Baca Juga: Mahalnya Biaya Akibat Rasa Manis
Dukungan terhadap kebijakan umum perpajakan juga dilakukan melalui kebijakan teknis kepabeanan dan cukai di 2024. Dalam poin ke-8, ekstensifikasi cukai dilakukan melalui penambahan objek cukai baru dan realisasi pemungutan cukai atas Produk Plastik dan Minuman Berpemanis Dalam Kemasan (MBDK).
Kedua, Askolani menyampaikan, penundaan program ekstensifikasi cukai ini juga telah mempertimbangkan tahap pemulihan ekonomi, baik di tilik dari sisi domestik maupun global. “(Pertimbangan) ini tentunya menjadi concern kita juga,” paparnya.
Ketiga, dirinya juga menggarisbawahi, bahwa pelaksanaan program ekstensifikasi cukai ini juga mesti punya regulasi dalam bentuk Peraturan Pemerintah (PP). Pemerintah menjamin, satu langkah hukum ini mesti disiapkan secara komprehensif.
“Sehingga implementasi daripada ekspansi cukai itu, betul-betul kita bisa jalanin dengan baik dan sesuai dengan ketentuan perundangan,” ungkapnya.
Mengacu Peraturan Presiden (Perpres) 130/2022 tentang Rincian APBN TA 2023 yang ditandatangani Presiden Joko Widodo pada 30 November 2022, pemerintah telah menetapkan besaran pendapatan cukai dari produk plastik dan minuman berpemanis dalam kemasan di 2023.
Secara rinci, pendapatan cukai produk plastik ditarget mencapai Rp980 miliar, sementara pendapatan cukai minuman bergula dalam kemasan ditarget dapat menyentuh Rp3,08 triliun.
Adapun, keduanya juga diproyeksi dapat menopang sebagian penerimaan perpajakan di 2023 yang dipatok sebesar Rp2.021,22 triliun.
Penerimaan Negara Tumbuh
Pada kesempatan sama, Menkeu Sri Mulyani menyampaikan, pendapatan negara melanjutkan kinerja baik hingga akhir Juni 2023 yang bertumbuh 5,4% (yoy). Hingga akhir Juni 2023, Pendapatan Negara tercapai sebesar Rp1.407,9 triliun atau 57,2% dari Target APBN 2023.
“Pendapatan negara dari Pajak dan Penerimaan Negara Bukan Pajak (PNBP) tumbuh positif, sementara Pendapatan Kepabeanan dan Cukai menurun,” ucap Menkeu.
Spesifik, per 30 Juni 2023, realisasi Penerimaan Kepabeanan dan Cukai menurun akibat penurunan Bea Keluar (BK) dan Cukai, sedangkan penerimaan Bea Masuk (BM) masih menunjukkan kinerja positif.
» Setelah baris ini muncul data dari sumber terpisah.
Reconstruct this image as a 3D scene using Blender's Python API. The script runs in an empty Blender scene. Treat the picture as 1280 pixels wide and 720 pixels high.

Baca Juga: Maju-Mundur Mengendalikan Konsumsi Gula
Penerimaan Kepabeanan dan Cukai mencapai Rp135,43 triliun atau tumbuh negatif 18,83% (year-on-year/yoy). Adapun capaian penerimaan Kepabeanan dan Cukai telah memenuhi 44,67% dari target yang dipatok sebesar Rp303,2 triliun.
Penerimaan Bea Masuk tumbuh 4,65% (yoy), didorong oleh kenaikan tarif efektif, pertumbuhan BM kendaraan dan menguatnya kurs dolar AS, meskipun terjadi penurunan basis impor. Sementara itu, penerimaan Cukai menurun 12,2% (yoy) karena total produksi yang menurun utamanya dari Golongan 1.
“Bea Keluar juga mengalami penurunan sebesar 76,97% (yoy), akibat penurunan harga Crude Palm Oil (CPO) dan adanya kebijakan pembersihan (flush out) stok CPO yang mendorong tingginya ekspor CPO pada Juni 2022,” terangnya.